Нам предложили сесть в только что сошедшую с конвейера машину. Каждая машина делает два-три испытательных круга по специальной заводской дороге. Это в некотором роде образец очень плохой дороги. Можно объехать все Штаты и не найти такой. В общем, дорога была не так уж плоха. Несколько корректных ухабов, небольшая, даже симпатичная лужица – вот и все, ничего ужасного. И автомобиль, сделанный на наших глазах руками людей, не имеющих никакой профессии, показал замечательные свойства. Он брал крутые повороты со скоростью пятидесяти пяти миль в час, прекрасно сохранял устойчивость, на третьей скорости шел не быстрее пяти миль в час и так мягко перескакивал через ухабы, будто их и вовсе не было.
– Да, да, да! – радостно говорил Адамс. – Мистер Форд умеет делать автомобили. Но, но, сэры, о, но! Вы даже не понимаете, какой прогресс произошел в этом деле. «Форд» тридцать пятого года лучше, чем «кадиллак» двадцать восьмого года. За семь лет машина дешевого класса сделалась лучше, чем была машина высшего класса. Вот, вот, пожалуйста! Запишите в свои книжечки, мистер Илф и мистер Петров, если вы хотите знать, что такое Америка.
Здесь не только текли части, соединяясь в автомобили, не только автомобили вытекали из заводских ворот непрерывной чередой, но и сам завод непрерывно изменялся, совершенствовался и дополнял свое оборудование.
В литейной товарищ Грозный вдруг восторженно зачертыхался. Он не был здесь только две недели, и за это время в цехе произошли очень серьезные и важные изменения. Товарищ Грозный стоял посреди цеха, и на его лице, озаряемом вспышками огня, отражался такой восторг, что полностью оценить и понять его мог, конечно, только инженер, просто инженер, а не инженер человеческих душ.
Серо-желтый день быстро перешел в черно-желтые сумерки. Когда мы покидали завод, во дворе уже стояло громадное каре готовых автомобилей, и среди них, где-то в центре, мы заметили ярко-апельсиновый таксомотор, еще недавно шедший по конвейеру.

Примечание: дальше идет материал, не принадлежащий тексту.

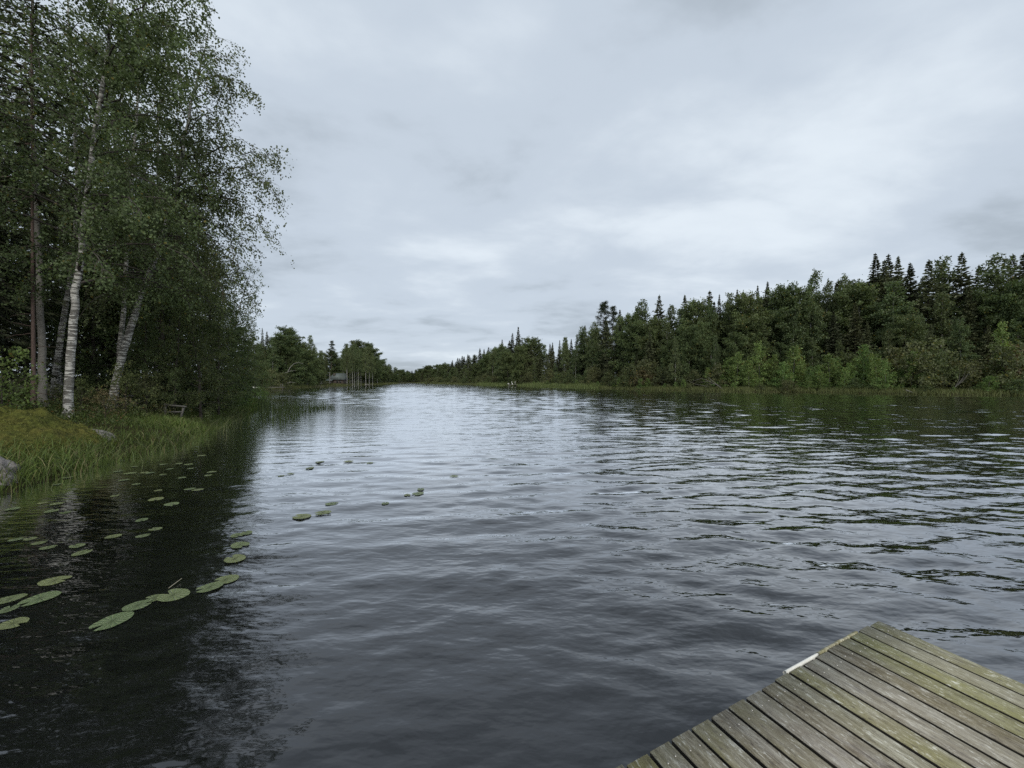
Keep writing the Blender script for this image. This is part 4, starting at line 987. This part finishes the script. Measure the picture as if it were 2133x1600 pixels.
def blades(name, pos, h, w, az, bend, tint, label, kind='stuff', mat='grass', segs=3):
    n = len(pos); t = np.linspace(0, 1, segs + 1)
    d = np.stack([np.cos(az), np.sin(az), np.zeros(n)], 1)
    sd = np.stack([-np.sin(az), np.cos(az), np.zeros(n)], 1)
    tw = RNG.random(n) * 3.14
    sd = sd * np.cos(tw)[:, None] + d * np.sin(tw)[:, None]
    rings = []
    for i, tt in enumerate(t):
        c = pos + d * (bend * h * tt ** 2)[:, None] + np.array([0, 0, 1.0]) * (h * (tt - 0.35 * np.minimum(bend, 1.2) * tt ** 2.5))[:, None]
        ww = (w * (1 - tt) ** 0.6 + 0.0008)[:, None]
        rings += [c - sd * ww, c + sd * ww]
    V = np.stack(rings, 1).reshape(-1, 3); k = 2 * (segs + 1)
    F = np.concatenate([np.stack([np.arange(n) * k + 2 * i, np.arange(n) * k + 2 * i + 1, np.arange(n) * k + 2 * i + 3, np.arange(n) * k + 2 * i + 2], 1) for i in range(segs)])
    T = np.tile(tint, (segs, 1))
    o = link(name, mesh_np(name, V, F, MAT[mat], T))
    return tag(o, label, 'grass', kind=kind)

def scatter(n, x0, x1, y0, y1, smin, smax, dens=None):
    out = []; tot = 0
    while tot < n:
        x = RNG.uniform(x0, x1, n * 2); y = RNG.uniform(y0, y1, n * 2); s = land(x, y)
        m = (s > smin) & (s < smax)
        if dens is not None: m &= RNG.random(n * 2) < dens(x, y, s)
        out.append(np.stack([x[m], y[m], s[m]], 1)); tot += m.sum()
    return np.concatenate(out)[:n]
onm = lambda x, y: ((x + 12.9) / 2.2) ** 2 + ((y - 9.4) / 1.6) ** 2 < 0.75
q = scatter(30000, -24, -8.5, 5.2, 34, -0.25, 4.2, lambda x, y, s: np.where(onm(x, y), 0, 1) * np.exp(-np.maximum(s - 1.5, 0) / 1.2) * (0.35 + 0.9 * vnoise(x * 0.9, y * 0.9)))
n = len(q); edge = np.exp(-np.maximum(q[:, 2], 0) / 0.5)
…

В парикмахерской на Мичиган-авеню, где мы стриглись, один мастер был серб, другой – испанец, третий – словак, а четвертый – еврей, родившийся в Иерусалиме. Обедали мы в польском ресторане, где подавала немка. Человек, у которого мы на улице спросили дорогу, не знал английского языка. Это был грек, недавно прибывший сюда, прямо к черту в пекло, с Пелопоннесского полуострова. У него были скорбные черные глаза философа в изгнании. В кинематографе мы внезапно услышали в темноте громко произнесенную фразу: «Маня, я же тебе говорил, что на этот пикчер не надо было ходить».
– Вот, вот, мистеры, – говорил Адамс, – вы находитесь в самой настоящей Америке.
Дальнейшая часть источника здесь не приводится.